Each one of these women chose to make eye contact with the crazy, white chick with a camera and some even reached out to hug me or shake my hand saying "Namaste" or "Praise the Lord" as they passed by.   In that very moment, God set my vision on "her".  "Her" was not one specific woman, but it was recognizing each one of these ladies as an INDIVIDUAL.


India as a whole is overwhelming to think about...it's the second most populated country in the world, it's on the complete opposite side of the world, it is a Hindu nation, their culture is different from mine, they eat a lot of curry and gravies, and they speak a lot of different languages that I have NO CLUE about!  I was overwhelmed about having to present myself in front of so many people and God made sure I knew that it was just about "her".  I wasn't coming to change the masses, I was coming for "her".  In my human-ness, I really wish I knew who she was, which woman it was that came to hear whatever it was that God said through me, but it doesn't matter.  As long as I was obedient, I pray that He was able to use me some way, some how to touch a life. 

This post is just all over the place and random, but there is just so much of the scene to capture and I just CAN'T seem to transport you to that moment in time!

As our team of 6 (5 from Wichita and Prati) sat on the stage and looked out over the sea of faces eager to learn, I sat there trying to figure out what made us special.  In the US, women may take off work for a 3-day weekend mega conference like Beth Moore or Women of Faith.  In India, we were the "mega-conference" in a modest Baptist church filled with plastic chairs and a praise band of electric drums and a synthesizer.  And I realized that it had nothing to do with the crazy blond, the 2 red heads, and 2 brunettes from America...it had everything to do with the life and love that we have because of Christ.  They were thirsty to hear from God.  They would have come to the conference regardless of WHO was there...that was humbling and terrifying all at once because I really didn't want to screw up whatever it was that God was going to do!

In the last several years in my job, I have had to learn how to be a public speaker of sorts. I do not enjoy it, but I do it because it's part of my job description.  I have become more comfortable sharing about specific things because they are part of my daily routine, my "specialties" per se.  I can stand up and fill at least an hour with anecdotes and suggestions without any notice in these areas, but other things require me to study, prepare, write notes, do power points and outlines, and still I forget things and am not as fluid in speaking.  As I got my speaking "assignments" for India, I knew I'd have to study, prepare, write notes, etc in order to present anything of worth to these women.  I hadn't done enough preparation and I knew it.  And unfortunately, my spiritual life and quiet times don't rival Beth Moore and Billy Graham's to where I have Scripture memorized, stored up, and ready to go off the cuff.  I had two different sections of "The Body of Christ" to teach and share with these women...each of them were supposed to last an hour.  Um, I think clocks run much slower in India than they do in the US!  It sure felt like an hour or two or three...but I'm pretty sure my watch showed that I only spoke for 20 minutes the first time and a bit over 1/2 an hour the second time.  

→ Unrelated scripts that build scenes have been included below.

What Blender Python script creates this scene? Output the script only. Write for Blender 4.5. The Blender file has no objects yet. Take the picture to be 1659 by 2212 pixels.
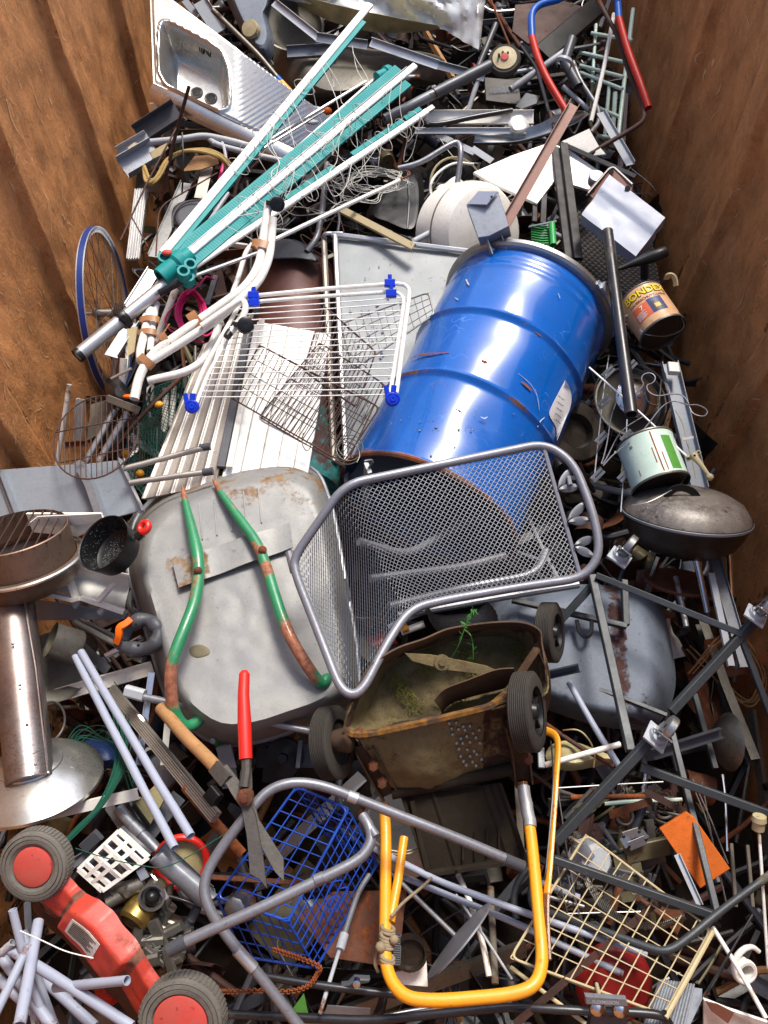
import bpy, math, random
from mathutils import Vector, Matrix, noise
random.seed(7)
sc = bpy.context.scene
# ---------------- camera, sky, sun, exposure ----------------
H = 2.2; TH = math.radians(31.3); F = 1789.5
cd = bpy.data.cameras.new('camera'); cam = bpy.data.objects.new('camera', cd)
sc.collection.objects.link(cam); sc.camera = cam
cam.location = (0, 0, H); cam.rotation_euler = (TH, 0, 0)
cd.sensor_fit = 'VERTICAL'; cd.sensor_height = 36; cd.lens = F / 2212 * 36
cd.clip_start = .05; cd.clip_end = 500
SUN_EL, SUN_AZ = math.radians(58), math.radians(20)      # azimuth from +Y towards +X
world = bpy.data.worlds.new("World"); sc.world = world; world.use_nodes = True
nt = world.node_tree; bg = nt.nodes['Background']
sky = nt.nodes.new('ShaderNodeTexSky'); sky.sky_type = 'NISHITA'; sky.sun_disc = False
sky.sun_elevation = SUN_EL; sky.sun_rotation = SUN_AZ; sky.dust_density = 3.0; sky.air_density = 1.0
nt.links.new(sky.outputs[0], bg.inputs[0]); bg.inputs[1].default_value = .15
sd = bpy.data.lights.new('sun', 'SUN'); sun = bpy.data.objects.new('sun', sd); sc.collection.objects.link(sun)
sd.energy = 3.0; sd.angle = math.radians(16); sd.color = (1, .94, .86)
sdir = Vector((math.sin(SUN_AZ)*math.cos(SUN_EL), math.cos(SUN_AZ)*math.cos(SUN_EL), math.sin(SUN_EL)))
sun.rotation_euler = sdir.to_track_quat('Z', 'Y').to_euler(); sun.location = (2, 3, 6)
vs = sc.view_settings; vs.view_transform = 'Standard'; vs.look = 'None'; vs.gamma = 1; vs.exposure = .62; vs.use_curve_mapping = False

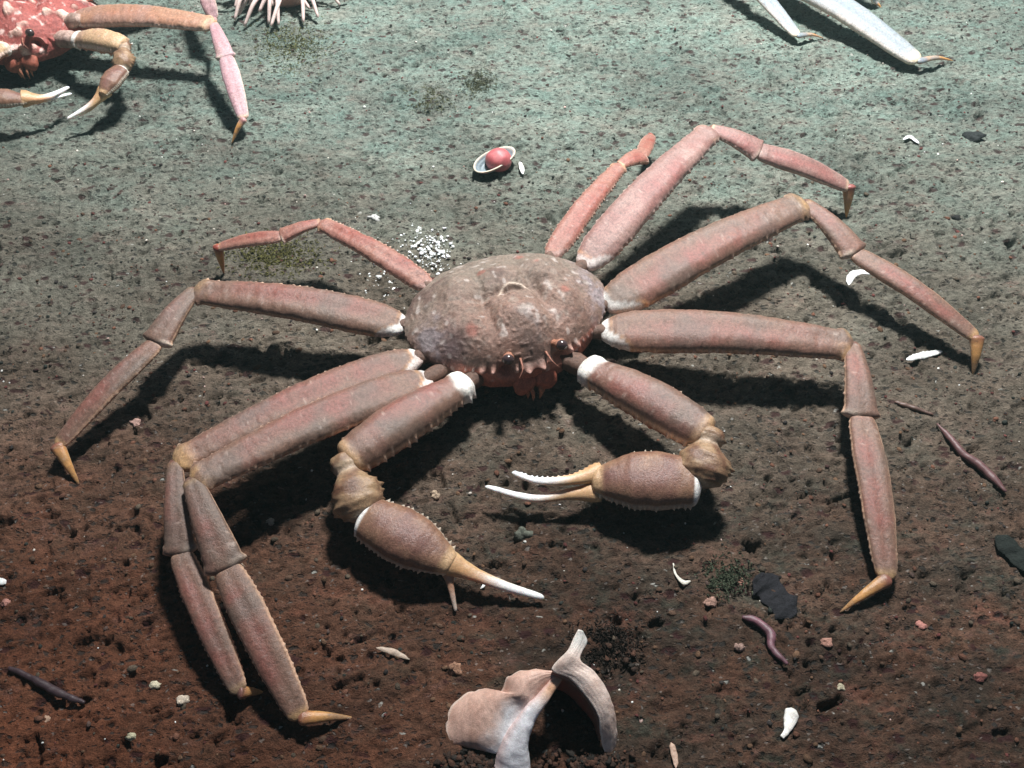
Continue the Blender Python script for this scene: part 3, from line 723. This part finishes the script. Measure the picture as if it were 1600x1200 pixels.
# big broken shell in the foreground
b0 = G(815, 1140)
bs = empty('broken_shell', b0)
tag(bs, 'large broken whelk shell with a dark opening at the bottom edge', 'shell')
gz = float(b0[2])
def Q(x, y, z): return P(x, y, z+gz)
V, F, u, v = rails([Q(738, 1172, .000), Q(705, 1160, .002), Q(699, 1120, .004), Q(722, 1088, .008), Q(756, 1078, .012), Q(783, 1086, .018), Q(792, 1060, .024), Q(826, 1046, .030), Q(868, 1050, .034)],
                   [Q(770, 1176, .006), Q(776, 1176, .008), Q(780, 1170, .010), Q(792, 1156, .014), Q(806, 1132, .018), Q(822, 1112, .022), Q(838, 1095, .026), Q(850, 1078, .029), Q(872, 1055, .033)], 90, 34, .010)
nz = fbm(V[:, 0]*110, V[:, 1]*110, V[:, 2]*110, 7, 4)
V[:, 2] += .0001*np.sin(v*46+nz*3)+.0006*nz; V[:, 0] += .0012*fbm(u*14, v*2, 0, 3, 3)*smooth(.25, 0, v); V[:, 1] += .0012*fbm(u*20, v*2, 0, 5, 3)*smooth(.25, 0, v)
C = mixc((.70, .46, .37), (.52, .31, .24), np.clip(.5+nz, 0, 1)); C = mixc(C, (.90, .88, .88), smooth(.55, .90, v+.25*nz)*smooth(.80, .35, u)); C = mixc(C, (.88, .72, .60), smooth(.06, .0, v)); C = mixc(C, (.22, .12, .08), smooth(.1, .45, fbm(V[:, 0]*60, V[:, 1]*60, 0, 77, 4))*.35)
solid(mesh_obj('whorl', V, F, M_chalk, bs, C), .0009)
# columella: white twisted pillar
V, F, T, A = loft([Q(878, 1052, .034), Q(850, 1088, .030), Q(826, 1118, .024), Q(806, 1160, .014), Q(800, 1200, .002)], [(0, .0022), (.3, .0036), (.55, .0050), (.8, .0080), (1, .0105)], .6, UPF, 70, 22, 2.2, ((1.0, 3, .001, .6),), .0005, 9)
C = mixc((.62, .36, .22), (.92, .90, .92), smooth(.15, .45, T)); C = mixc(C, (.74, .50, .46), smooth(.2, .9, np.cos(A))*.7)
mesh_obj('columella', V, F, M_chalk, bs, C)
# the outer lip: a broad arch round the opening, ending above in a spout
V, F, u, v = rails([Q(904, 984, .052), Q(886, 1018, .047), Q(862, 1046, .040), Q(890, 1060, .040), Q(915, 1086, .036), Q(932, 1115, .030), Q(938, 1150, .018), Q(946, 1186, .001)],
                   [Q(909, 986, .052), Q(917, 1004, .047), Q(905, 1030, .046), Q(930, 1052, .040), Q(952, 1090, .030), Q(962, 1130, .016), Q(962, 1160, .006), Q(956, 1190, -.002)], 100, 22, .004)
nz = fbm(V[:, 0]*110, V[:, 1]*110, V[:, 2]*110, 17, 4)
V[:, 2] += .00009*np.sin(v*36+nz*3)+.0004*nz; V[:, 0] += .0007*fbm(u*16, v*3, 0, 13, 3)
C = mixc((.84, .68, .60), (.68, .50, .42), np.clip(.5+nz, 0, 1)); C = mixc(C, (.82, .78, .72), smooth(.22, .05, u)); C = mixc(C, (.88, .74, .64), smooth(.15, .0, v)); C = mixc(C, (.24, .14, .10), smooth(.1, .5, fbm(V[:, 0]*60, V[:, 1]*60, 0, 79, 4))*.25)
solid(mesh_obj('outer_lip', V, F, M_chalk, bs, C), .0009)
# back wall of the opening, its shade put into the dark tint
V, F, u, v = rails([Q(862, 1050, .038), Q(890, 1062, .039), Q(915, 1088, .035), Q(932, 1117, .029), Q(938, 1152, .017)],
                   [Q(850, 1075, .002), Q(880, 1082, -.002), Q(905, 1105, -.003), Q(925, 1130, -.003), Q(936, 1160, -.003)], 40, 16, .0)
V[:, 1] += 0.0
solid(mesh_obj('inner_wall', V, F, M_chalk, bs, np.tile(np.array((.22, .12, .09)), (len(V), 1))), .0012)

# blue-grey valve holding a pink ball
def bivalve(name, px, py, wpx, aspect, rot, col, rim, depth_k=.35, tilt=0, label=None, group=None, up=True):
    c = G(px, py, .001); r = px2m(wpx, c)/2
    n, m = 26, 48
    rr = np.linspace(0, 1, n); aa = np.linspace(0, 2*math.pi, m, endpoint=False)
    R_, A_ = np.meshgrid(rr, aa, indexing='ij')
    out = 1+.10*np.cos(A_)+.05*np.cos(2*A_)+.03*np.cos(3*A_+1)
    x = R_*np.cos(A_)*out; y = R_*np.sin(A_)*out*aspect
    z = (R_**2)*depth_k*(1 if up else -1)+(0 if up else depth_k)+.012*np.sin(R_*28)
    ca, sa = math.cos(rot), math.sin(rot)
    tx = math.tan(tilt)
    V = np.stack([c[0]+r*(x*ca-y*sa), c[1]+r*(x*sa+y*ca), c[2]+r*(z+tx*x)], -1).reshape(-1, 3)
    nz = fbm(V[:, 0]*300, V[:, 1]*300, V[:, 2]*300, int(px), 3)
    C = mixc(col, np.array(col)*.75, np.clip(.5+nz, 0, 1)); C = mixc(C, rim, smooth(.88, .99, R_.ravel()))
    o = mesh_obj(name, V, grid_faces(n, m), M_chalk, None, C, origin=c); solid(o, r*.06)
    if label: tag(o, label, 'shell', group)
    return o
bivalve('empty_shell', 769, 263, 72, .60, math.radians(38), (.20, .25, .28), (.62, .55, .44), .42, math.radians(6), 'blue grey half shell with a pale rim, cupping a pink ball behind the large crab')
pb = G(779, 250, .0085); r = px2m(21, pb)
V, F = blob(pb, r, 18, 4, .07, (1, .95, .85))
nz = fbm(V[:, 0]*200, V[:, 1]*200, V[:, 2]*200, 3, 3)
o = mesh_obj('sea_anemone', V, F, M_soft, None, mixc((.46, .13, .135), (.34, .07, .08), np.clip(.5+nz, 0, 1)))
tag(o, 'closed round pink anemone sitting in the blue grey half shell', 'sea anemone')

def sliver(name, pts, wpx, col, label, cat='shell fragment', group=None, thick=.35, lift=.002, mat=None, spikes=(), prof=None, col2=None):
    p = [G(x, y, lift) for x, y in pts]; w = px2m(wpx, p[0])/2
    V, F, T, A = loft(p, [(q, w*s) for q, s in (prof or [(0, .15), (.12, .7), (.5, 1), (.85, .7), (1, .15)])], thick, np.array([0, -.2, 1.]), 50, 16, 2.1, spikes, (.0018 if cat == 'seaweed scrap' else .0008), int(pts[0][0]))
    nz = fbm(V[:, 0]*260, V[:, 1]*260, V[:, 2]*260, 3, 3)
    C = mixc(col, col2 or tuple(q*.8 for q in col), np.clip(.5+nz*1.3, 0, 1))
    o = mesh_obj(name, V, F, mat or M_chalk, None, C, origin=p[0]); tag(o, label, cat, group); return o
WH = (.80, .80, .77)
sliver('shell_fragment', [(1326, 446), (1330, 432), (1345, 425), (1360, 428)], 13, WH, 'bright white crescent shard under the outer leg at the right')
sliver('shell_fragment', [(1416, 562), (1442, 555), (1472, 549)], 12, WH, 'straight white shard with a serrated edge near the right leg tip', spikes=((0.0, 10, .0006, .5), (math.pi, 10, .0006, .5)))
sliver('shell_fragment', [(1411, 218), (1422, 214), (1436, 224)], 7, (.74, .76, .76), 'small curved white shard on the pale silt at the upper right')
sliver('shell_fragment', [(812, 253), (815, 262), (817, 272)], 8, WH, 'small upright white shard beside the blue grey shell')
sliver('shell_fragment', [(1052, 880), (1056, 897), (1068, 910), (1079, 908)], 5, (.70, .66, .56), 'thin curved shell rim lying right of the open claw', prof=[(0, .3), (.3, .8), (.8, 1.2), (1, .4)])
sliver('shell_fragment', [(1222, 1152), (1230, 1140), (1236, 1118), (1240, 1108)], 24, (.84, .80, .74), 'white chipped shell piece at the lower right', prof=[(0, .25), (.3, .4), (.6, .9), (.85, 1.0), (1, .4)])
sliver('shell_fragment', [(588, 1012), (612, 1018), (640, 1030)], 10, (.44, .34, .26), 'dull tan splinter between the front leg and the broken shell')
sliver('shell_fragment', [(744, 908), (752, 904), (756, 914), (750, 920)], 6, WH, 'tiny white curl under the left claw')
sliver('shell_fragment', [(1048, 1160), (1054, 1180), (1056, 1200)], 12, (.55, .36, .26), 'tan splinter at the bottom edge right of the broken shell')
sliver('worm', [(1160, 964), (1182, 970), (1204, 990), (1206, 1012), (1230, 1038)], 13, (.20, .085, .11), 'pink purple worm curled on the mud at the lower right', 'worm', prof=[(0, .5), (.1, .9), (.5, 1), (.85, .8), (1, .3)], thick=.9, mat=M_soft, lift=.003, col2=(.10, .05, .06))
sliver('worm', [(1464, 662), (1484, 684), (1506, 710), (1532, 728), (1572, 768)], 13, (.12, .055, .055), 'long dark red worm stretched across the mud at the right', 'worm', prof=[(0, .3), (.2, .7), (.6, 1), (.85, .9), (1, .4)], thick=.9, mat=M_soft, lift=.002, col2=(.12, .06, .06))
sliver('worm', [(1398, 628), (1424, 636), (1458, 648)], 9, (.12, .07, .055), 'short brown worm lying beside the right front leg', 'worm', thick=.9, lift=.0015, mat=M_soft)
sliver('worm', [(14, 1044), (50, 1060), (90, 1082), (132, 1098)], 13, (.05, .03, .034), 'dark purple stick-like worm at the lower left edge', 'worm', thick=.9, lift=.002, mat=M_soft, prof=[(0, .6), (.3, .8), (.7, 1), (1, .5)])
sliver('twig', [(338, 858), (360, 872), (384, 886)], 6, (.16, .11, .07), 'thin twig poking out beside the bent front leg', 'twig', thick=.9)
sliver('seaweed_scrap', [(1182, 902), (1200, 920), (1222, 945), (1240, 962)], 44, (.022, .022, .026), 'dark grey leaf shaped scrap lying flat at the lower right', 'seaweed scrap', thick=.10, lift=.001, mat=M_rock, spikes=((.3, 3, .0035, 1.5), (3.3, 2, .004, 1.5)), prof=[(0, .5), (.15, .9), (.5, 1), (.85, .9), (1, .4)])
sliver('seaweed_scrap', [(1556, 838), (1580, 858), (1612, 896)], 34, (.02, .025, .022), 'black scrap of weed at the right edge', 'seaweed scrap', thick=.12, lift=.001, mat=M_rock, spikes=((.3, 2, .0035, 1.5), (3.3, 3, .003, 1.5)))
sliver('shell_fragment', [(-6, 905), (3, 908), (9, 912)], 12, WH, 'white chip on the left edge of the picture')

# single pebbles and pale crumbs
def pebble(px, py, rpx, col, label, sq=.7, cat='pebble', name='pebble', mat=None, amp=.95, dz=.05):
    p = G(px, py, 0, True); r = px2m(rpx, p)
    V, F = blob(p+np.array([0, 0, r*dz]), r, 9, int(px), amp, (1.1, .9, sq))
    nz = fbm(V[:, 0]*300, V[:, 1]*300, V[:, 2]*300, 3, 3)
    o = mesh_obj(name, V, F, mat or M_rock, None, mixc(col, tuple(q*.6 for q in col), np.clip(.5+nz, 0, 1)), origin=p)
    tag(o, label, cat); return o
pebble(1520, 217, 12, (.03, .035, .035), 'black pebble on the pale silt at the upper right')
pebble(1493, 341, 7, (.03, .03, .03), 'small black pebble right of the far knee')
pebble(816, 838, 13, (.14, .15, .12), 'grey green lump of mud under the open claw', .9)
pebble(1160, 912, 8, (.50, .26, .20), 'small pink lump beside the dark scrap')
pebble(1110, 942, 9, (.46, .28, .22), 'pinkish lump left of the curled worm')
pebble(1290, 1004, 9, (.48, .26, .20), 'round pink lump below the right leg tip')
pebble(1438, 978, 9, (.52, .24, .20), 'round pink lump right of the right leg tip')
pebble(1530, 1058, 9, (.30, .12, .10), 'dull red lump near the lower right corner')
pebble(212, 662, 7, (.60, .38, .32), 'pale pink crumb below the bent left leg')
pebble(680, 775, 7, (.55, .42, .30), 'cream crumb between the claws', 1.0)
pebble(422, 816, 6, (.55, .48, .38), 'cream crumb right of the folded front leg')
pebble(10, 942, 7, (.60, .30, .24), 'pink crumb at the left edge')
pebble(243, 1071, 7, (.75, .68, .50), 'small cream chip at the lower left', .6)
pebble(285, 1096, 9, (.78, .66, .52), 'larger cream chip at the lower left', .8)
pebble(205, 1151, 7, (.70, .66, .45), 'yellowish chip near the bottom left corner', .6)
pebble(74, 1124, 7, (.62, .42, .30), 'tan chip near the bottom left corner', .6)
pebble(712, 1046, 10, (.46, .26, .17), 'orange brown crumb above the broken shell', 1.2)
pebble(1313, 1074, 6, (.62, .56, .40), 'yellowish crumb at the lower right', .8)
pebble(584, 341, 7, WH, 'lone bright white grain left of the cluster behind the crab', .9, 'grain', 'white_grain')
pebble(1155, 1012, 7, (.45, .30, .25), 'brown crumb left of the curled worm', .7)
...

As a last minute addition to our curriculum for the conference, I also "volunteered" for a 2-hour inspirational message slot.  I really don't know that I thought that through, but I'm always saying "I can" to things whether I WANT to do them or not!  I have been given the ability so I suppose I need to do something with it.  I didn't have a clue what I was going to say that would be "inspirational" to a bunch of Indian women and then God rescued me!  On the morning of the second of 3 days of the conference, we were told that once again, our schedule was changing!  We were having to end the conference early in order to be able to leave the area we were in due to the uprising happening throughout the state.  So, we were going to cram the last 2 days of the conference into 1!  I quickly offered up "some" (MOST) of my inspirational message time so that we could cover all of the curriculum for the conference and allow us some time to pray over these women that were going to commit to reaching 2 other people in their village for Christ in the coming year.  What an amazing task!

This was the concentration of our trip, a conference focused on women.  We were able to connect with them in spite of our cultural, language, and socio-economic differences.  The power of the Holy Spirit filled that church and touched lives in a mighty way.  There really are no words to describe how much unity we had with them as they sang in Telugu and we just clapped along with them.  There were times when we got to praising the One True God who is the same yesterday, today, and forever...the same God in Kansas and India...the Almighty Redeemer that set our feet to dancing...and we were home.